Theatre

Attempts on Her Life

Royal Conservatoire of Scotland, Glasgow

Neil Cooper

Three Stars

ON one level, Martin Crimp’s seventeen-scene dramatic collage is the perfect vehicle for drama students on the verge of becoming professional performers. This is certainly the case with the fourteen-strong final year BA Acting ensemble who perform Guy Hollands’ production of Crimp’s 1997 play. With no linear narrative or any apparent through-line to play with, Crimp’s text leaves everything to the imagination. This is done in a way that invites a forensic dissection of a possibly unreliable homage to its central subject, a woman called Annie. Except sometimes she’s Ann, Anya and possibly other names we’re not being told.

Described throughout in the third person, Annie becomes a shape-shifting every-woman for all about her to project their own fantasies on as her various versions walk through history en route to someone resembling herself, whoever that is. She might be a terrorist, a suicide or a porn star, a poster girl for identity politics in post-modern times or someone else entirely. Whatever, she’s always at the centre of everybody’s world.

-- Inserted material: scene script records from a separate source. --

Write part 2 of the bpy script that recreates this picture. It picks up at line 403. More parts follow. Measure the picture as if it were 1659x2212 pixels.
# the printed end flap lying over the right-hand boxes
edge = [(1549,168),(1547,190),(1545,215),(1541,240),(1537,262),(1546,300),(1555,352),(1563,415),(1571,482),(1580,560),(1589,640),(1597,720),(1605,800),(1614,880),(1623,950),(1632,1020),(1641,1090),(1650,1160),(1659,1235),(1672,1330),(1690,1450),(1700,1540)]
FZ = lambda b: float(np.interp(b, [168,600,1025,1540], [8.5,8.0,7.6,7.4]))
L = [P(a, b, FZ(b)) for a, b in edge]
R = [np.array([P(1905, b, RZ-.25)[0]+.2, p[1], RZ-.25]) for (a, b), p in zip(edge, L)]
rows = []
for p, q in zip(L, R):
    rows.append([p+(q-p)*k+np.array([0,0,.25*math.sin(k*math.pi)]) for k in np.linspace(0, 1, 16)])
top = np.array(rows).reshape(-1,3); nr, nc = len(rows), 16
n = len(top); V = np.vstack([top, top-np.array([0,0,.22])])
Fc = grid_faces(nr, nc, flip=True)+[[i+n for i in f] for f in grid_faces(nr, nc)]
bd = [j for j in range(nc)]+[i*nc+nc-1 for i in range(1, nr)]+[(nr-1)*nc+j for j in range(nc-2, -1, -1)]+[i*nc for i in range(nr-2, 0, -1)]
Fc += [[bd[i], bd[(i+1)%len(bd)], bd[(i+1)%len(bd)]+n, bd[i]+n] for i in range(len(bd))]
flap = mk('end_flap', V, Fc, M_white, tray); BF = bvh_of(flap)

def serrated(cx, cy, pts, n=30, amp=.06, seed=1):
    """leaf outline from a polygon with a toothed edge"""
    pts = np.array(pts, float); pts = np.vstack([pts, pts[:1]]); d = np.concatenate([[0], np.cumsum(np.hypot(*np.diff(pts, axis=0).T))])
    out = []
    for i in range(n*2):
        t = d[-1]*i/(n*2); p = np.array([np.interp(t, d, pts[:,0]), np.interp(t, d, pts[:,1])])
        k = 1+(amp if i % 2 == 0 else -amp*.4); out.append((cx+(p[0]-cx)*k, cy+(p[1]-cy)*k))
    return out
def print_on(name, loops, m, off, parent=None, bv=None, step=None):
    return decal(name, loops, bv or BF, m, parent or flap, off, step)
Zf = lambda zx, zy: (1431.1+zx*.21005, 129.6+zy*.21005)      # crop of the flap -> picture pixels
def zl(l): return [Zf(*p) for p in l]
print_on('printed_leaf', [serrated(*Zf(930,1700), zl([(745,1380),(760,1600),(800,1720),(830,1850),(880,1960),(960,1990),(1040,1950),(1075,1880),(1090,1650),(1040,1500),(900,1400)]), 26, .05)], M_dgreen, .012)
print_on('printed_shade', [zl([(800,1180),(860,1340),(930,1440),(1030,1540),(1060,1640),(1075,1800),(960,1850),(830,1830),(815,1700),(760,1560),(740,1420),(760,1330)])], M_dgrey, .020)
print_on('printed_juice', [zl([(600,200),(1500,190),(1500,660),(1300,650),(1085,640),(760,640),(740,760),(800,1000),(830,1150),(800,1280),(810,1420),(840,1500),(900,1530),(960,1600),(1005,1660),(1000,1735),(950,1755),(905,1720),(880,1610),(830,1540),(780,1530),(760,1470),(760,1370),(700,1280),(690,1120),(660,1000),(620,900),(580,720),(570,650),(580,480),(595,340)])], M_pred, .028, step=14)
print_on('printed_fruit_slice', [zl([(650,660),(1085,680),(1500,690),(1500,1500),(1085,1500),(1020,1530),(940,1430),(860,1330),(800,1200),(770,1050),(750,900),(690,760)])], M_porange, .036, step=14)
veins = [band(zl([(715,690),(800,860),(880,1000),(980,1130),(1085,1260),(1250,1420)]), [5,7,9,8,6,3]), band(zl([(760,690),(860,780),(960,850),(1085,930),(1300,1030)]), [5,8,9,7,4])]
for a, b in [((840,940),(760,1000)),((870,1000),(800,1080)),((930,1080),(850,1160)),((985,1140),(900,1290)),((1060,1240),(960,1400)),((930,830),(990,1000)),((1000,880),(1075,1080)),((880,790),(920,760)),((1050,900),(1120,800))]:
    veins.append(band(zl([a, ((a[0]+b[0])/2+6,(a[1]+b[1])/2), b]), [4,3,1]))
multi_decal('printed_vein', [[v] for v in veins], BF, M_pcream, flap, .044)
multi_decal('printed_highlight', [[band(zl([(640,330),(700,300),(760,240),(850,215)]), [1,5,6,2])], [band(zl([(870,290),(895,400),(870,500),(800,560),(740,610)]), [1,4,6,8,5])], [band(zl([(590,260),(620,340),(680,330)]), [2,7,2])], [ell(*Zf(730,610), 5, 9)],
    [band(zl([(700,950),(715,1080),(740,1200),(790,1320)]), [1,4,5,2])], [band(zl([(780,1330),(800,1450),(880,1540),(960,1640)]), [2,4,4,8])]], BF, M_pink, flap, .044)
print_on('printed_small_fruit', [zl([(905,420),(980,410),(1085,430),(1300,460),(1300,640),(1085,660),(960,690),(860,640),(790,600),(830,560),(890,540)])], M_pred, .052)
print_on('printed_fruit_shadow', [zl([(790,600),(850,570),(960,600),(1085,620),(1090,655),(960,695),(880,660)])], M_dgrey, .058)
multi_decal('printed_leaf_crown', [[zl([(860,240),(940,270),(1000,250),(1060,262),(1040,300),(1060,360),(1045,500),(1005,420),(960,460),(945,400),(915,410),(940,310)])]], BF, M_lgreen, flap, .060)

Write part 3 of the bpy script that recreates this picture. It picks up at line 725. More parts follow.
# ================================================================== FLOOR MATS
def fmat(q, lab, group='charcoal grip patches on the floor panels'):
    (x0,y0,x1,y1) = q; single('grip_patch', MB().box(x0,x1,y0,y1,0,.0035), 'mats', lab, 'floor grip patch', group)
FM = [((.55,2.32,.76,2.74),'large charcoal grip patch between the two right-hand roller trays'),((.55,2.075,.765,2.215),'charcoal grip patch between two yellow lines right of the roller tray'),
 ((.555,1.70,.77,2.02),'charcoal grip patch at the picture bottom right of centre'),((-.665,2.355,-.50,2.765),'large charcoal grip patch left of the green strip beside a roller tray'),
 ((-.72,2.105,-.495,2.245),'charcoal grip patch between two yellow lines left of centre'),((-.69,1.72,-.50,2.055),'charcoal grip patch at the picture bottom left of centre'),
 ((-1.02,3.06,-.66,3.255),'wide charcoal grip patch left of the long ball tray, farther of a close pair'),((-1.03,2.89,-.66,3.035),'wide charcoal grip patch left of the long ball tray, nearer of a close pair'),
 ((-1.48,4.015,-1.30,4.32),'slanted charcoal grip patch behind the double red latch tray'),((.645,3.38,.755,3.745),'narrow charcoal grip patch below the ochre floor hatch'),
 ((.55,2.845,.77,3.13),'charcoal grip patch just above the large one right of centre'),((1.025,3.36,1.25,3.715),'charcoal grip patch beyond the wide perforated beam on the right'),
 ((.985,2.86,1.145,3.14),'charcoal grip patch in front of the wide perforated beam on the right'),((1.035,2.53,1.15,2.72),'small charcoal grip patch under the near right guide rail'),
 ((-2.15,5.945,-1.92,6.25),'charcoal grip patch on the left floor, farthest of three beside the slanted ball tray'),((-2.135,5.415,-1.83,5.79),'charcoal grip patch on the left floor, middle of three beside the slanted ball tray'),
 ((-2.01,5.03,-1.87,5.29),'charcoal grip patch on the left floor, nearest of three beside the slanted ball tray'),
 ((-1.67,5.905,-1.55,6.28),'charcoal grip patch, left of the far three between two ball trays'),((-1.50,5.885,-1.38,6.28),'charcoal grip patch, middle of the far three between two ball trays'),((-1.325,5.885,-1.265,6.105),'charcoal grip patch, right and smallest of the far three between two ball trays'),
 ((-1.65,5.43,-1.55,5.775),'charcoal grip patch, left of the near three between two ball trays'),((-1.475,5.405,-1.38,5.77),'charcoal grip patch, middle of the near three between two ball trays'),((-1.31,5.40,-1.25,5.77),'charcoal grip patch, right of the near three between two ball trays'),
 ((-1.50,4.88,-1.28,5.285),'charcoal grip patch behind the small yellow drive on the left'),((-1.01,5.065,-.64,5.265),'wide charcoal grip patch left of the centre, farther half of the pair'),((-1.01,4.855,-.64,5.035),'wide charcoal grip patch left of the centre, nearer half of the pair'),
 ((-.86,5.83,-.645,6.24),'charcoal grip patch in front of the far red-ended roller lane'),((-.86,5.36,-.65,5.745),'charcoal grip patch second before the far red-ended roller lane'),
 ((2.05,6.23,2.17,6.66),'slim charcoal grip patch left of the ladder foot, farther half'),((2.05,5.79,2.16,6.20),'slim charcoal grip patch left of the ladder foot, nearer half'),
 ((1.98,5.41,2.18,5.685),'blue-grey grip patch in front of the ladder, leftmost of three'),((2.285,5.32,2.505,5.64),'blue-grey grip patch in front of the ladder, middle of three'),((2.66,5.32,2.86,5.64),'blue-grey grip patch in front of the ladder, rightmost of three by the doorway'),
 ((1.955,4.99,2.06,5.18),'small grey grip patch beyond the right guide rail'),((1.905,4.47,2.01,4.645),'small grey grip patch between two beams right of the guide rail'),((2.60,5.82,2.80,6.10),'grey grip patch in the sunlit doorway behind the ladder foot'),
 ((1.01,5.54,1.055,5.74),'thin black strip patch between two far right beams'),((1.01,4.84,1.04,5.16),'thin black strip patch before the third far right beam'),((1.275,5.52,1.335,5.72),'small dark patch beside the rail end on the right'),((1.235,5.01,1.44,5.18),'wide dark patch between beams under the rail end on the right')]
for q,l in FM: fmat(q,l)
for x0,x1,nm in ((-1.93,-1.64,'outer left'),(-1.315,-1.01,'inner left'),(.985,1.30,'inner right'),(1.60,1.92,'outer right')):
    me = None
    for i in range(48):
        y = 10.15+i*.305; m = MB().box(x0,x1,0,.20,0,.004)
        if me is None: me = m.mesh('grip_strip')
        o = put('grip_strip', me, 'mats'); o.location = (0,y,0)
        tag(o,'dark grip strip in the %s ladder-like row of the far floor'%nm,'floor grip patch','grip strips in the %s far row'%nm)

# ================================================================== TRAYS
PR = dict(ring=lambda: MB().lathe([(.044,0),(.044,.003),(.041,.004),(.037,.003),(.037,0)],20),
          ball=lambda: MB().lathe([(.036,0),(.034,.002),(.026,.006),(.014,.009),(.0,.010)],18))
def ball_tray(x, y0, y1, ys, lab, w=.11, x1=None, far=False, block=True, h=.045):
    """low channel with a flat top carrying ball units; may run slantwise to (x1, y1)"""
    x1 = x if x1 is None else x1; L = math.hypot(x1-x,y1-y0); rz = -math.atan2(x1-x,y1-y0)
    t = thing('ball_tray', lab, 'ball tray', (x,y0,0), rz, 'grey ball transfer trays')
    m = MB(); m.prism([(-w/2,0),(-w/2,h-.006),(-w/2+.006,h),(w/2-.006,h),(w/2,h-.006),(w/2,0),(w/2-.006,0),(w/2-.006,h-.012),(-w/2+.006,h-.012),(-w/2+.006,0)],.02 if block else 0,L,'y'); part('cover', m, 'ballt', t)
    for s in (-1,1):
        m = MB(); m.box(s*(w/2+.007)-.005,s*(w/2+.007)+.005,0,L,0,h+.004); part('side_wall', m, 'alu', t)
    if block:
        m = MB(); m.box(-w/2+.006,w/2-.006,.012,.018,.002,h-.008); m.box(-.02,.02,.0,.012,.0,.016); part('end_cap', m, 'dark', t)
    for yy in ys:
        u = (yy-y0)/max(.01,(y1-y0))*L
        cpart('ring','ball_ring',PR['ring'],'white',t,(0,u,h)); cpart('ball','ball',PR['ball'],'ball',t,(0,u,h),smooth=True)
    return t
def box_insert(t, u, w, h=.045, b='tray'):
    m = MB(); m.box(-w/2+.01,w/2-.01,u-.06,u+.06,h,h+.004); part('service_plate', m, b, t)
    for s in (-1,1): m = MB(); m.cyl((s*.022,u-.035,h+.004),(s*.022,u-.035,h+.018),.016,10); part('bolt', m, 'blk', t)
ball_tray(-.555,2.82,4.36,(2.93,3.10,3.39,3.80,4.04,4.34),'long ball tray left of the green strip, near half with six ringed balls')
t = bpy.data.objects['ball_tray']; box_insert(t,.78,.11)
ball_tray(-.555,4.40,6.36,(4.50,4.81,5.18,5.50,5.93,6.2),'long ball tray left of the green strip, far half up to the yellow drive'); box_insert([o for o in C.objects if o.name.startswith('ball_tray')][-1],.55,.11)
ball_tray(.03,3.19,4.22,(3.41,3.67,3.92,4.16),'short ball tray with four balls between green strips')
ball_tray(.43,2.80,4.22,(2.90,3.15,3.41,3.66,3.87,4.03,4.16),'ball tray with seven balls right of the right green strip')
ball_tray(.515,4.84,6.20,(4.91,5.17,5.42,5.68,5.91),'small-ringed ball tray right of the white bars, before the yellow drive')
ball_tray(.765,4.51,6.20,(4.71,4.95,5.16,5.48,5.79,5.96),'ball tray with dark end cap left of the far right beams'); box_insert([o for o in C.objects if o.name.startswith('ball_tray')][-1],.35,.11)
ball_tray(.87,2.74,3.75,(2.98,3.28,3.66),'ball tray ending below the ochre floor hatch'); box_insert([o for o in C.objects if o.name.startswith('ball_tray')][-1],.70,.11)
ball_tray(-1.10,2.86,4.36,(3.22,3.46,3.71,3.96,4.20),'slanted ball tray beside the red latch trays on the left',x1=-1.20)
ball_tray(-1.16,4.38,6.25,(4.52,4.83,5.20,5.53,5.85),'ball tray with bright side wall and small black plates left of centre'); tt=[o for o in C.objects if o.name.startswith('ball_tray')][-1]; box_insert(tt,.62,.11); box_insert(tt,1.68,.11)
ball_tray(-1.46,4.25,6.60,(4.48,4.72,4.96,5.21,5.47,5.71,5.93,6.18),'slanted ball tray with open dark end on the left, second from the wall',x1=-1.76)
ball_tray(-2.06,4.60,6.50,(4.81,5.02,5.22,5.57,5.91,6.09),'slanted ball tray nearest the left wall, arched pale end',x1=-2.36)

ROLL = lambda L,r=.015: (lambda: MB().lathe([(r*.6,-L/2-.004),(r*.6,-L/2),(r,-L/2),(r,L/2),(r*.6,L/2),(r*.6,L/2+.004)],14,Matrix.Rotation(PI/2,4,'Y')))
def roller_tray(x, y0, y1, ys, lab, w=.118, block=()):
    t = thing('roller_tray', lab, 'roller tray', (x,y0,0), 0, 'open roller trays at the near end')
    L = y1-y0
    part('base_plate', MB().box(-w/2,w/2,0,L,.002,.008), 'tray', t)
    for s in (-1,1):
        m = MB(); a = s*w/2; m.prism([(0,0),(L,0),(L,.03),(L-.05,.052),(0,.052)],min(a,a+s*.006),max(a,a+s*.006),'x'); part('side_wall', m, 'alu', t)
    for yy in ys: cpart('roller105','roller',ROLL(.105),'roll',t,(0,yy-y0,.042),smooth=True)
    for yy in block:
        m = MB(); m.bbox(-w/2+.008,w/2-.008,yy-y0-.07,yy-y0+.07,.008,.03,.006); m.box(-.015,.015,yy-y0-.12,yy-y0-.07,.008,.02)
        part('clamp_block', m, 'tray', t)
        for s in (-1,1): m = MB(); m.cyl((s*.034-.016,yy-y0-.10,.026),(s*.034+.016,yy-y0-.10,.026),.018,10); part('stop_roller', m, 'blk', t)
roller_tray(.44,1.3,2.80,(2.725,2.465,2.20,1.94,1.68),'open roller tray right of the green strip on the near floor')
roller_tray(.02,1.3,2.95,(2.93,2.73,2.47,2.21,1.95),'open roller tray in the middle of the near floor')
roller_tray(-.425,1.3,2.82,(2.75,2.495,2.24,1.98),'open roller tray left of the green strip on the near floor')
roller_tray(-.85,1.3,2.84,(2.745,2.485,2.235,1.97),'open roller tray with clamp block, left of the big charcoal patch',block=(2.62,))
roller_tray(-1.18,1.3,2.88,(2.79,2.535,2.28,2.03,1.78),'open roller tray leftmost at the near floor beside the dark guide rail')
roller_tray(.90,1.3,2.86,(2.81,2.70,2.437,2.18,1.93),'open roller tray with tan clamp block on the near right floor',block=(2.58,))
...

Such an array of bite-size scenelets makes demands on both audience and performers, and it would be easy to heighten the play’s elliptical nature with an ice-cool sense of its own seriousnesss in its exploration of human frailty. Instead, Hollands has his cast walk among us in a torch-lit room where discarded detritus of past lives hangs down from the heavens. With lines from the play scrawled on the walls, each scene seems to contradict its own existence. The actors make a song and dance of things as much as argue themselves into corners, reinventing their notions of Annie as they go but never feeling sad for her loss.

The result of such constant reinvention is a kind of immortalised martyrdom that hints of life elsewhere. As for Annie, if she was ever really here at all, she remains elusive, untouchable and forever just out out of reach.